- [WORK TO BE COMPLETED] Repeat the listing below word for word, stopping after the line that contains "from mathutils.geometry import".

────────────────────────────────────────

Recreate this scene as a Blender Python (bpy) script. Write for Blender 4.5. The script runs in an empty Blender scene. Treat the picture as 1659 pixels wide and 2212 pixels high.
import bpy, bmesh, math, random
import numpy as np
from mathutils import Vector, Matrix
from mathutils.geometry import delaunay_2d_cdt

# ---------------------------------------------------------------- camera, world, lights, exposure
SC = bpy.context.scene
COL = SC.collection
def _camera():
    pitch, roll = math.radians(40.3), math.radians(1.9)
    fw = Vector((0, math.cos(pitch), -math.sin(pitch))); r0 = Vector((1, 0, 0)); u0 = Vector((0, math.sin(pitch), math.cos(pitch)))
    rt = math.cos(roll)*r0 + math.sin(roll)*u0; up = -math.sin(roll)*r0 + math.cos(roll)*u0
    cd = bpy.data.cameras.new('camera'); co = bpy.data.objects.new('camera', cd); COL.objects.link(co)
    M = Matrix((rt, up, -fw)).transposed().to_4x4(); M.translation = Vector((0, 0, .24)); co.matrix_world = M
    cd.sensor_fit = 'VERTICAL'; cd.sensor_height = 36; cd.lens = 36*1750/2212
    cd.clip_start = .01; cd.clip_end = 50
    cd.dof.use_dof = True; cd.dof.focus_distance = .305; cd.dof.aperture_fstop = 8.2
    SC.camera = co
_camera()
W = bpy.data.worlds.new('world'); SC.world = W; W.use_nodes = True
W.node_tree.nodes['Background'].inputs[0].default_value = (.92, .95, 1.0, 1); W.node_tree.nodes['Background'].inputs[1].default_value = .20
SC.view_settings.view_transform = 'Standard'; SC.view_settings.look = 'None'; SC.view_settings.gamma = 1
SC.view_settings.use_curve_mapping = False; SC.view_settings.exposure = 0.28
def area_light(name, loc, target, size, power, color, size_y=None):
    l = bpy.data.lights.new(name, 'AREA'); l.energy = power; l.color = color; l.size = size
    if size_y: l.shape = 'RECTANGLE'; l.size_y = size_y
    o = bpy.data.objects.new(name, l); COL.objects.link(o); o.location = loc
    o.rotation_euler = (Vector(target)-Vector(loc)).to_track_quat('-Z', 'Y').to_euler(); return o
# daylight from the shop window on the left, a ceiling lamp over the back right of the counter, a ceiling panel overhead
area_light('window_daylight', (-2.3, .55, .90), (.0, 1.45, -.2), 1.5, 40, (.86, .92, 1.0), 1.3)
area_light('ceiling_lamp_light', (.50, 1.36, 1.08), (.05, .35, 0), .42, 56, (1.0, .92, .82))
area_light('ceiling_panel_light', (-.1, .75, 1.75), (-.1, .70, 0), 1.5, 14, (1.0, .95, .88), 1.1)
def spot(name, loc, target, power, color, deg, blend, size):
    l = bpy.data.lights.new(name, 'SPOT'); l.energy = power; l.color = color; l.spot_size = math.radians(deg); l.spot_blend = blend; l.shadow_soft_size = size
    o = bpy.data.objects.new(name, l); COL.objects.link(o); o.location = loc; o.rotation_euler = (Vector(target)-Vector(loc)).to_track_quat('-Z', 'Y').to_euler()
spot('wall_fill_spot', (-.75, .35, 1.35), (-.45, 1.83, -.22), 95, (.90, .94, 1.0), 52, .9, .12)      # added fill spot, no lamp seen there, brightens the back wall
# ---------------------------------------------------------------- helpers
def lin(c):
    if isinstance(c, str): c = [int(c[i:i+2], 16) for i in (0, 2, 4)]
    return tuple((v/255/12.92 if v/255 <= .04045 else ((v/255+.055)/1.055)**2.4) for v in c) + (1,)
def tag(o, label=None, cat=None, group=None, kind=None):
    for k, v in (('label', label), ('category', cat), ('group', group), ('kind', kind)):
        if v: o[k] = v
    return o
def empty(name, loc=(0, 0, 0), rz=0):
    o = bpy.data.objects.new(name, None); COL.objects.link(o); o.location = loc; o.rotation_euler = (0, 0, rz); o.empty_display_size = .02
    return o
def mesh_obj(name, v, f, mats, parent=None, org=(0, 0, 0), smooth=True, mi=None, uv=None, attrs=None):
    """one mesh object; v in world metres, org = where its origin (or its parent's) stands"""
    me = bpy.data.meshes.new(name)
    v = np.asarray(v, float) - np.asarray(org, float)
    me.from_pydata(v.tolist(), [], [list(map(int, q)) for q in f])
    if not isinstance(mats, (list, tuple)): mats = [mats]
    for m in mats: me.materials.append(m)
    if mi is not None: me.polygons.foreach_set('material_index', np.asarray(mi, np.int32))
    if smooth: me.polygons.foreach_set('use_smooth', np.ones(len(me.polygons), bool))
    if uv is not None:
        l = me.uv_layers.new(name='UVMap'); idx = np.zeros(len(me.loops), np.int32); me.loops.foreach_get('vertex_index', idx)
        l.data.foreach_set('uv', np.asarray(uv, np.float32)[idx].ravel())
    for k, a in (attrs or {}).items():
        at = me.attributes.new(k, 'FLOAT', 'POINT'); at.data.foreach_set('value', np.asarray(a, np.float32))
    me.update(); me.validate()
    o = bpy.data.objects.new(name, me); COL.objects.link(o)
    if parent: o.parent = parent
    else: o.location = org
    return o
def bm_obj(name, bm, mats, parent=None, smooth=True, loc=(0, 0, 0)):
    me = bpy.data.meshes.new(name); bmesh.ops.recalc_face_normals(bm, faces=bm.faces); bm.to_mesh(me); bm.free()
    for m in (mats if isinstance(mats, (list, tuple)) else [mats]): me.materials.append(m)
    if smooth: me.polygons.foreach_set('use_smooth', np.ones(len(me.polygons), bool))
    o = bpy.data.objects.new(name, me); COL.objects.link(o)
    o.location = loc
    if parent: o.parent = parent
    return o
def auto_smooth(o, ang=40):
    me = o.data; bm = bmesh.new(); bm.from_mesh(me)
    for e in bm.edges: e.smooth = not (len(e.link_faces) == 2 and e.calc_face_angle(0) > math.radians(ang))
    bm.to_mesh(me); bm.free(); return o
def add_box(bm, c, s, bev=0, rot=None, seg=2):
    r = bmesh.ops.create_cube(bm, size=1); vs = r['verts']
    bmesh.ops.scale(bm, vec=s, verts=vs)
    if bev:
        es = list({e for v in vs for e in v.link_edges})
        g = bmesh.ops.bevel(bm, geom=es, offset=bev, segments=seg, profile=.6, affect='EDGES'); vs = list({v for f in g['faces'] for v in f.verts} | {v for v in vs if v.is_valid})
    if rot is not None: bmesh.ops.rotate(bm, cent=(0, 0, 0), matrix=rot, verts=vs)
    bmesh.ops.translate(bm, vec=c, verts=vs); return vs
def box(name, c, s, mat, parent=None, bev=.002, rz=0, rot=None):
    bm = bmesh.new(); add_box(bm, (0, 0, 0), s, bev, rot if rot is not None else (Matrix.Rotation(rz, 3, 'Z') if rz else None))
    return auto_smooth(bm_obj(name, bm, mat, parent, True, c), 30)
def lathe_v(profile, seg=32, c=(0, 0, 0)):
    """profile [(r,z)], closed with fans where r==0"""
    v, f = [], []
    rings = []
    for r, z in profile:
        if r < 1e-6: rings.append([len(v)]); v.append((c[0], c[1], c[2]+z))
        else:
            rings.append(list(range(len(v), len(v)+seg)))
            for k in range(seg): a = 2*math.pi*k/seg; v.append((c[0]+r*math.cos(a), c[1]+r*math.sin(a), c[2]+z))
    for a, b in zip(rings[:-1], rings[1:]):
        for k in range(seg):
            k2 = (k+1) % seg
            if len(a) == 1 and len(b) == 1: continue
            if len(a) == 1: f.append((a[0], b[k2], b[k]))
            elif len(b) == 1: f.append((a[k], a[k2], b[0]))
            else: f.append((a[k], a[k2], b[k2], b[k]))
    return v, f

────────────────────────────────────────

- [EXPECTED ANSWER]
Recreate this scene as a Blender Python (bpy) script. Write for Blender 4.5. The script runs in an empty Blender scene. Treat the picture as 1659 pixels wide and 2212 pixels high.
import bpy, bmesh, math, random
import numpy as np
from mathutils import Vector, Matrix
from mathutils.geometry import delaunay_2d_cdt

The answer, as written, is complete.